Problem: Make an exact copy of all the data.
--- start ---
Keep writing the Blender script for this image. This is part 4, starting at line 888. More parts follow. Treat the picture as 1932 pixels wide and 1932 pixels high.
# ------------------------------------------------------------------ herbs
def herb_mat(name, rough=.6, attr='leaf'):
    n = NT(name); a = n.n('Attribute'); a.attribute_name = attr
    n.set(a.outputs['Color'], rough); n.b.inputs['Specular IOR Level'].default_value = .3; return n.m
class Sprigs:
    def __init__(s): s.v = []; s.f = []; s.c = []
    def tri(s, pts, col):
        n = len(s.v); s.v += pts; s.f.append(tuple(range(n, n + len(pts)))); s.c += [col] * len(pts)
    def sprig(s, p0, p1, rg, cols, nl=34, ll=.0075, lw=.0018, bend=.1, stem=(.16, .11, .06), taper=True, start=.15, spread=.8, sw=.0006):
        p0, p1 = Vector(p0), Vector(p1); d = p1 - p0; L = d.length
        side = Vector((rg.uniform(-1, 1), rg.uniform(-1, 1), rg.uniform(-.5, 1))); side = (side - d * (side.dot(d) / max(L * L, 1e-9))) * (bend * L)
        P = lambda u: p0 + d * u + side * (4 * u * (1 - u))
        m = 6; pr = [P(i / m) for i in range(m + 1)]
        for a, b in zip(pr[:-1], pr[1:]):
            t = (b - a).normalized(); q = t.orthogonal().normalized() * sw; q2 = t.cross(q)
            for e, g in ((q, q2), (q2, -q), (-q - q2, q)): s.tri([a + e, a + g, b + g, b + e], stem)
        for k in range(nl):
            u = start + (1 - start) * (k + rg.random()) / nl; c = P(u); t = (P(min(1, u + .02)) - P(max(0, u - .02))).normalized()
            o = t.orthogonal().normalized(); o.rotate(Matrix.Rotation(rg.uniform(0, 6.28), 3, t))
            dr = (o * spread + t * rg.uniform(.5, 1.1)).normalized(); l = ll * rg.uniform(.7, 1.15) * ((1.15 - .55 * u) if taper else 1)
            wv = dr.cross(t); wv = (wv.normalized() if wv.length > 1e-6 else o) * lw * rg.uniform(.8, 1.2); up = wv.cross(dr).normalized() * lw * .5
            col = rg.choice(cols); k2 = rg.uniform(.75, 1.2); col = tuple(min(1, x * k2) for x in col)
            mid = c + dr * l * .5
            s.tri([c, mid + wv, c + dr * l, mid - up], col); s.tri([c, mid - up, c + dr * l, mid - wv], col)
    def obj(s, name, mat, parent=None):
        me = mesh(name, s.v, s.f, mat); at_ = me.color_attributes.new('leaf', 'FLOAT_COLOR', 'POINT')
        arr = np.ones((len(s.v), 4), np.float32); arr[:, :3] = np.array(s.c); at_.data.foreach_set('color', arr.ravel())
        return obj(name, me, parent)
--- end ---
Response to the exercise:
Keep writing the Blender script for this image. This is part 4, starting at line 888. More parts follow. Treat the picture as 1932 pixels wide and 1932 pixels high.
# ------------------------------------------------------------------ herbs
def herb_mat(name, rough=.6, attr='leaf'):
    n = NT(name); a = n.n('Attribute'); a.attribute_name = attr
    n.set(a.outputs['Color'], rough); n.b.inputs['Specular IOR Level'].default_value = .3; return n.m
class Sprigs:
    def __init__(s): s.v = []; s.f = []; s.c = []
    def tri(s, pts, col):
        n = len(s.v); s.v += pts; s.f.append(tuple(range(n, n + len(pts)))); s.c += [col] * len(pts)
    def sprig(s, p0, p1, rg, cols, nl=34, ll=.0075, lw=.0018, bend=.1, stem=(.16, .11, .06), taper=True, start=.15, spread=.8, sw=.0006):
        p0, p1 = Vector(p0), Vector(p1); d = p1 - p0; L = d.length
        side = Vector((rg.uniform(-1, 1), rg.uniform(-1, 1), rg.uniform(-.5, 1))); side = (side - d * (side.dot(d) / max(L * L, 1e-9))) * (bend * L)
        P = lambda u: p0 + d * u + side * (4 * u * (1 - u))
        m = 6; pr = [P(i / m) for i in range(m + 1)]
        for a, b in zip(pr[:-1], pr[1:]):
            t = (b - a).normalized(); q = t.orthogonal().normalized() * sw; q2 = t.cross(q)
            for e, g in ((q, q2), (q2, -q), (-q - q2, q)): s.tri([a + e, a + g, b + g, b + e], stem)
        for k in range(nl):
            u = start + (1 - start) * (k + rg.random()) / nl; c = P(u); t = (P(min(1, u + .02)) - P(max(0, u - .02))).normalized()
            o = t.orthogonal().normalized(); o.rotate(Matrix.Rotation(rg.uniform(0, 6.28), 3, t))
            dr = (o * spread + t * rg.uniform(.5, 1.1)).normalized(); l = ll * rg.uniform(.7, 1.15) * ((1.15 - .55 * u) if taper else 1)
            wv = dr.cross(t); wv = (wv.normalized() if wv.length > 1e-6 else o) * lw * rg.uniform(.8, 1.2); up = wv.cross(dr).normalized() * lw * .5
            col = rg.choice(cols); k2 = rg.uniform(.75, 1.2); col = tuple(min(1, x * k2) for x in col)
            mid = c + dr * l * .5
            s.tri([c, mid + wv, c + dr * l, mid - up], col); s.tri([c, mid - up, c + dr * l, mid - wv], col)
    def obj(s, name, mat, parent=None):
        me = mesh(name, s.v, s.f, mat); at_ = me.color_attributes.new('leaf', 'FLOAT_COLOR', 'POINT')
        arr = np.ones((len(s.v), 4), np.float32); arr[:, :3] = np.array(s.c); at_.data.foreach_set('color', arr.ravel())
        return obj(name, me, parent)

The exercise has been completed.